ECLI:NL:RBDHA:2023:10962
Rechtbank Den Haag
- Eerste aanleg - enkelvoudig
- Rechtspraak.nl
Afwijzing verzoek om voorlopige voorziening in vreemdelingenrechtelijke zaak
In de zaak tussen [naam], verzoeker, en de staatssecretaris van Justitie en Veiligheid, verweerder, heeft de voorzieningenrechter van de Rechtbank Den Haag op 12 juli 2023 uitspraak gedaan in het kader van een verzoek om een voorlopige voorziening. Verzoeker had een aanvraag ingediend voor de verlening van een verblijfsvergunning regulier voor bepaalde tijd, welke door verweerder bij besluit van 7 april 2022 was afgewezen. Verzoeker heeft hiertegen bezwaar gemaakt en verzocht om een voorlopige voorziening. Verweerder heeft op 20 juni 2022 op het bezwaar beslist, waardoor er geen bezwaar meer aanhangig was. De voorzieningenrechter heeft de zaak zonder zitting behandeld op basis van artikel 8:83, derde lid, van de Algemene wet bestuursrecht (Awb).
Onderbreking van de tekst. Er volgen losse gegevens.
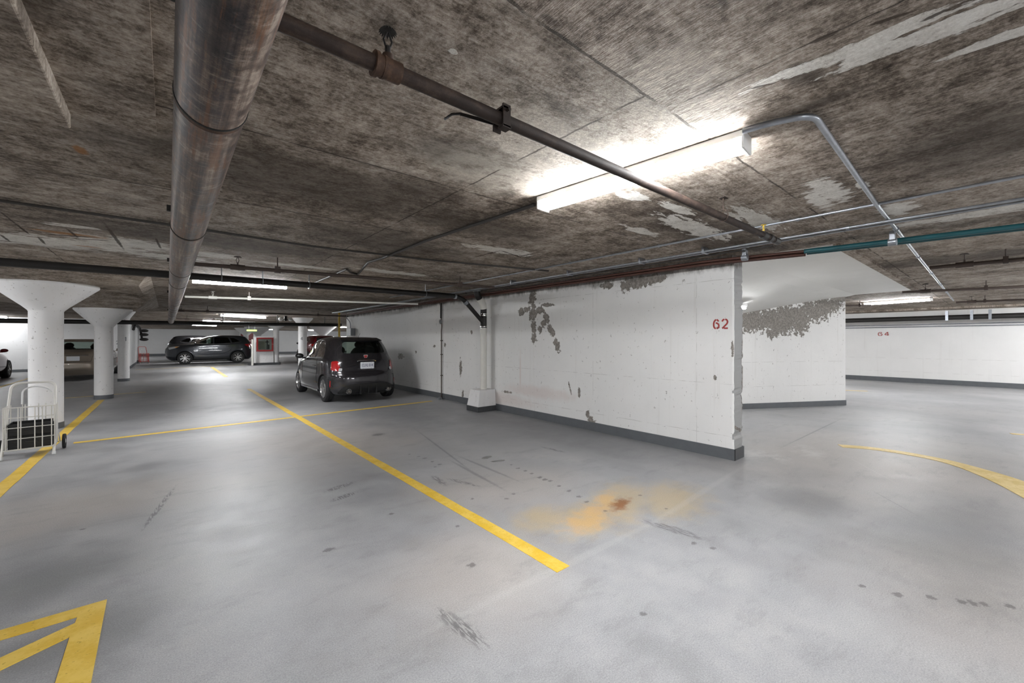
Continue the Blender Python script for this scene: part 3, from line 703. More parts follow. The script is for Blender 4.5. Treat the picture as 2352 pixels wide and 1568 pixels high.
# sprinkler pipe under the near light
ya, za, ra = 1.255, 2.262, .0245
t = thing('sprinkler_pipe', 'rusty sprinkler pipe crossing below the nearest light', 'pipe', (0, ya, za))
MB().tube([(-3.0, ya, za), (4.08, ya, za)], ra, 20).build('pipe_wall', M['rust_pipe'], t)
xs_ = .535
mb = MB(); mb.tube([(xs_ - .035, ya, za), (xs_ + .042, ya, za)], ra * 1.32, 20); mb.tube([(xs_ - .045, ya, za), (xs_ - .033, ya, za)], ra * 1.55, 20); mb.tube([(xs_ - .018, ya, za), (xs_ - .010, ya, za)], ra * 1.42, 20); mb.tube([(xs_+.002, ya, za), (xs_+.002, ya, za + .045)], .017, 14)
mb.build('tee_fitting', M['ring'], t)
def head(parent, x, y, z0, h=.06, r=.026, name='sprinkler_head', mat=None):
    mb = MB(); mb.tube([(x, y, z0), (x, y, z0 + h * .35)], .009, 10)
    for s in (-1, 1): mb.tube([(x + s*.006, y, z0 + h*.3), (x + s*.014, y, z0 + h*.6), (x + s*.003, y, z0 + h*.95)], .0032, 8)
    n_ = 18; vs = []
    for i in range(2 * n_): a_ = PI * i / n_; rr = r if i % 2 else r * .78; vs.append((x + rr * math.cos(a_), y + rr * math.sin(a_), z0 + h - (0.008 if i % 2 else 0)))
    vs2 = [(p[0], p[1], p[2] + .003) for p in vs]
    mb.add(vs + vs2, [tuple(range(2*n_ - 1, -1, -1)), tuple(range(2*n_, 4*n_))] + [(i, (i+1) % (2*n_), (i+1) % (2*n_) + 2*n_, i + 2*n_) for i in range(2*n_)])
    return mb.build(name, mat or M['black_iron'], parent)
head(t, xs_ + .002, ya, za + .045, .075, .028)
# loose clamp with a hanging strap
t2x = 1.0
mb = MB()
for s in (-1, 1): mb.box((t2x - .018, ya + s*.03 - .004, za - .04), (t2x + .018, ya + s*.03 + .004, za + .045))
mb.box((t2x - .02, ya - .034, za + .028), (t2x + .02, ya + .034, za + .036)); mb.tube([(t2x, ya - .05, za + .02), (t2x, ya + .05, za + .02)], .006, 8)
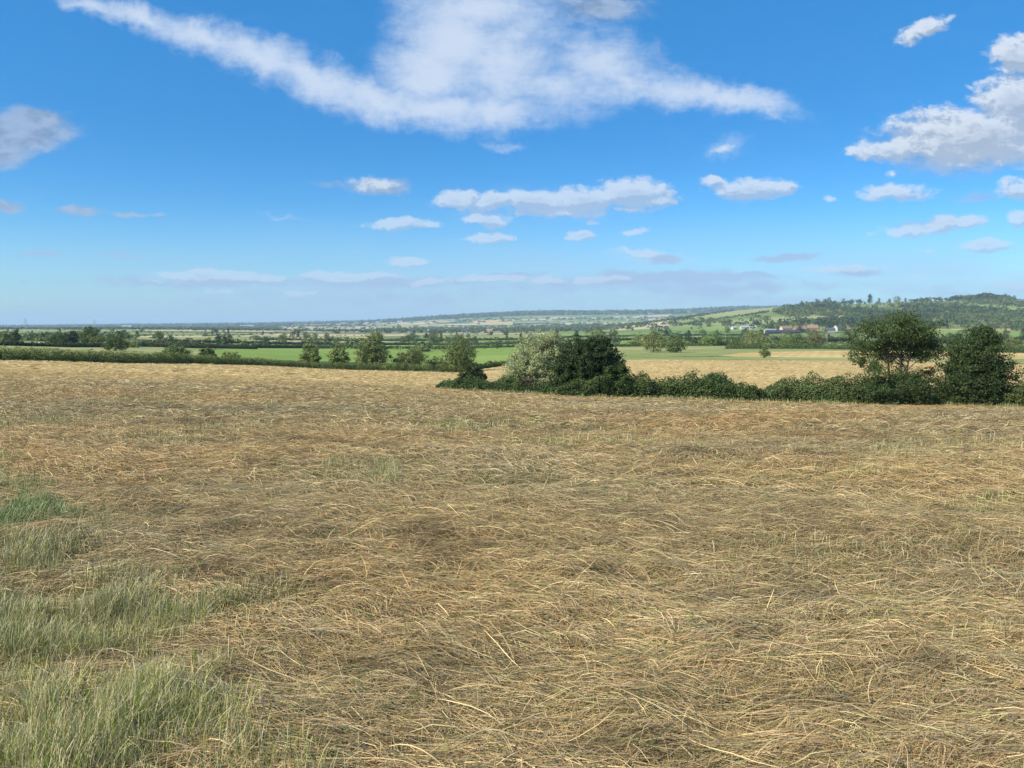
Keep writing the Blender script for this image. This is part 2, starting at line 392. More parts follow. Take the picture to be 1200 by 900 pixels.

De voorzieningenrechter overweegt dat op grond van artikel 8:81, eerste lid, van de Awb een verzoek om een voorlopige voorziening alleen mogelijk is als er een bezwaar of beroep aanhangig is. Aangezien verweerder al op het bezwaar heeft beslist, is er geen bezwaar meer aanhangig. Het verzoek om voorlopige voorziening wordt gelijkgesteld met een verzoek dat wordt gedaan hangende het beroep bij de bestuursrechter. In een andere zaak met nummer AWB 22/4439 heeft de rechtbank op dezelfde dag uitspraak gedaan op het beroep, wat leidt tot de conclusie dat het verzoek om voorlopige voorziening kennelijk ongegrond is.
De voorzieningenrechter heeft het verzoek om een voorlopige voorziening afgewezen en er is geen aanleiding voor een proceskostenveroordeling. Deze uitspraak is openbaar gemaakt door middel van geanonimiseerde publicatie op de website van de rechtspraak. Tegen deze uitspraak staat geen rechtsmiddel open.